A Parareal algorithm without Coarse Propagator?
Martin J. Gander, Mario Ohlberger, Stephan Rave
TL;DR
This paper investigates a Parareal time-parallel algorithm variant that intentionally omits the coarse propagator $G$, focusing on parabolic problems such as the 1D heat equation. By employing a spectral discretization in space, the authors show that Parareal updates diagonalize in Fourier modes, yielding an explicit convergence bound $\sup_n \|U_n^k(\cdot)-u(\cdot,T_n)\|_2 \le e^{-(m_G+1)^2 k\Delta T} \sup_n \|U_n^0(\cdot)-u(\cdot,T_n)\|_2$, which remains valid even when $m_G=0$ (no coarse propagator). Numerical experiments reveal that, under Dirichlet boundaries, the method converges without $G$ and can even converge faster for larger time-step slices, whereas under Neumann boundaries convergence may fail unless very few coarse intervals are used. The work highlights a sharp boundary-condition dependence and proves a scalability result (Theorem TH1) for fixed time-step length, while noting that hyperbolic problems do not enjoy the same forgetting properties and require coarse corrections for robust convergence. Overall, the results advance understanding of time-parallelization in parabolic PDEs and delineate the limitations when extending to hyperbolic dynamics.
Abstract
The Parareal algorithm was invented in 2001 in order to parallelize the solution of evolution problems in the time direction. It is based on parallel fine time propagators called F and sequential coarse time propagators called G, which alternatingly solve the evolution problem and iteratively converge to the fine solution.
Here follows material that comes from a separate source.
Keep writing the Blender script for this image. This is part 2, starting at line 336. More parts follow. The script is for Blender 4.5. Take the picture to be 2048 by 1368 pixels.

The coarse propagator G is a very important component of Parareal, as one sees in the convergence analyses. We present here for the first time a Parareal algorithm without coarse propagator, and explain why this can work very well for parabolic problems. We give a new convergence proof for coarse propagators approximating in space, in contrast to the more classical coarse propagators which are approximations in time, and our proof also applies in the absence of the coarse propagator. We illustrate our theoretical results with numerical experiments, and also explain why this approach can not work for hyperbolic problems.